А потом я поехал домой и принялся поглощать новости, потому что неделю прожил в неведении.

– Что тебя больше всего удивило из прочитанного?

– Что поднялись все. Об этом ещё волонтеры рассказывали, что что начались забастовки и отозвалась мировая общественность. И я подумал: ничего себе, вот он влип...

– Сколько дней тебе потребовалось, чтобы отойти от происходившего?

– Где-то неделя, но можно было ускорить этот процесс. Всё зависит от тебя: если быстро погрузившись в дело, начнёшь наверстывать по работе – это поможет. Уйдя с головой туда, ты уже не оставляешь места другим мыслям.
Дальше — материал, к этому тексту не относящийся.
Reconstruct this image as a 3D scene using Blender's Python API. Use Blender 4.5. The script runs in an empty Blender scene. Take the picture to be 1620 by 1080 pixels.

– Как изменилось твое восприятие города по сравнению с тем, что было до выборов?

– Он стал немного опасным. Тебя могут забрать просто везде, и нужно оглядываться. Да, я стал больше оглядываться и с опаской, то есть трезво смотреть на незнакомые машины, похожие на маршрутки, минивэны... Если стоит странная машина, то безопасно ли проходить мимо неё? Пока что, как мне кажется, нет стоит. Это звучит абсурдно, но такова реальность.

А особенно если у машины нет номеров – тогда всё понятно. Я недавно прогуливался по ночному проспекту и видел такие: мчат, без номеров. Это не что -то вымышленное, они реально могут забрать снова.

... И ты опять начнёшь всё это проходить. Я же до этого никогда не был в тюрьмах. При этом я понимал, что ничего не сделал, Но подумал: чёрт с ней, с неделей. это эмоциональный скальп. Но второй раз не хотелось бы, это уже не интересно.

Фото – Марина Серебрякова
Фото – Марина Серебрякова

 

Я не хочу уезжать, потому что здесь хорошо

– Ты сегодня пришёл без телефона. Почему?

 Мне кажется, он может прослушиваться. Если они настолько изобретательны, чтобы переделывать машины под маршрутки, переодеваться в гаишников, сидеть в скорых – то прослушка телефона это самое простое. Не знаю, зачем им это надо, но наверняка есть люди, которые ведут тех, кто недавно вышел.

Ведь накануне выборов я заметил в городе какие-то подозрительные маршрутки, тонированные. И подумал: что за бред? Они должны быть прозрачными. Но на них были надписи: Уручье, ещё что-то... И мы с товарищем смекнули, что, возможно, это такой [способ маскировки].

Мне кажется, что в то воскресенье меня заметили заранее. За несколько часов до задержания я приходил на избирательный участок и видел тихарский бус с тонированными стеклами и сотрудников в характерной одежде. Еще один странный человек сидел в комиссии, он разглядывал, к какому дому относится голосующие (дома всего три), он же мог видеть на людях белые браслеты.

Думаю, они уже тогда примечали, кого нужно брать, чтобы не допустить движения вечером.

– Верно ли я понимаю, что ты полагаешь, что таких, как ты, могли выслеживать?

 Да, я такое допускаю. Я ставлю себя на их место. Если бы у меня была задача не допустить вечером беспорядков, я бы отслеживал людей заранее.

– Если тебе предложат релокацию, то ты уедешь?

 Наверное, пока нет. Не хочу уезжать. Если не брать во внимание эти события, то мне здесь хорошо.